Eis o momento em que as pessoas se insurgem contra o direito, porque a culpa transmitida e fixada pela mídia está disseminada no imaginário das pessoas de tal forma que ninguém admite que aquele suspeito possa “escapar impunemente”, quando, em verdade, ainda não foi determinado se o acusado é realmente culpado ou inocente.
O caso do assassinato de Isabella Nardoni é mais um exemplo típico do pré-julgamento errôneo da mídia, ou melhor, na busca desmedida em se encontrar um culpado.
O pai e a madrasta foram presos de forma precipitada, o que resultou na queda dos holofotes da imprensa sobre eles. Do instante da prisão até o indiciamento, a única notícia é que ambos são os assassinos. Conclusão equivocada e precipitada, já que, até o momento, o que houve de mais concreto foi o indiciamento dos dois. E o que é isso? Significa que a polícia os considera como principais suspeitos, ora, mas daí a serem considerados culpados e condenados existe um longo e tortuoso caminho.
O Código de Processo Penal é claro quanto à finalidade do inquérito policial: “Artigo 4° — A Polícia judiciária será exercida pelas autoridades policiais no território de suas respectivas circunscrições e terá por fim a apuração das infrações penais e da sua autoria”.
De tal sorte que cabe a autoridade policial elencar os suspeitos e reduzir essa lista ao máximo e, por fim, enviar o relatório ao Ministério Público. Somente nesse momento poderemos falar em processo, o que não significa dizer condenação, porque ainda caberá ao réu todo o procedimento de defesa. Movimento esse ignorado e desrespeitado pela imprensa ao promover uma culpa antecipada.
No caso Isabella, já existem veículos aventando quanto será o tempo de prisão para o casal esquecendo, claramente, que sequer considerados réus eles foram.
Agora, imagine se ocorre um julgamento no Tribunal do Júri? Os jurados são populares, ou melhor, pessoas do povo, que acompanharam todo o pré-julgamento da imprensa. Será possível a aplicação da imparcialidade?
Uma coisa é o relato dos fatos e a atribuição do crime com a respectiva pena, outra totalmente diferente é a formação deliberada de culpados pela mídia. E se, ao final do inquérito, surge um fato novo e um suspeito, até então ignorado, passa a ser considerado?
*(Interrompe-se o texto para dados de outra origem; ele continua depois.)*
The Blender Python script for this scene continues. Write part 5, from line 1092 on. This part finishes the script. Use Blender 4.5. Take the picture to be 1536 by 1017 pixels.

A imprensa irá tratar o pai da criança como inocente ou o considerará como uma “pessoa de sorte”?
A mídia tem um papel fundamental que é o de informar, e não o de convencer. Esse cabe a um promotor e a um advogado que, por sinal, deverá ser muito hábil no caso Isabella, porque seu cliente já é irresponsavelmente considerado culpado.
Esses exageros e desmazelos são os mesmos que levam uma sociedade a considerar culpado um pai pelo assassinato da filha, mesmo antes da conclusão do inquérito policial.
Se for comprovado que ele foi o culpado e se a Justiça assim o entender, então aplaudiremos sua condenação, mas somente depois de transcorridas todas as etapas do devido processo legal.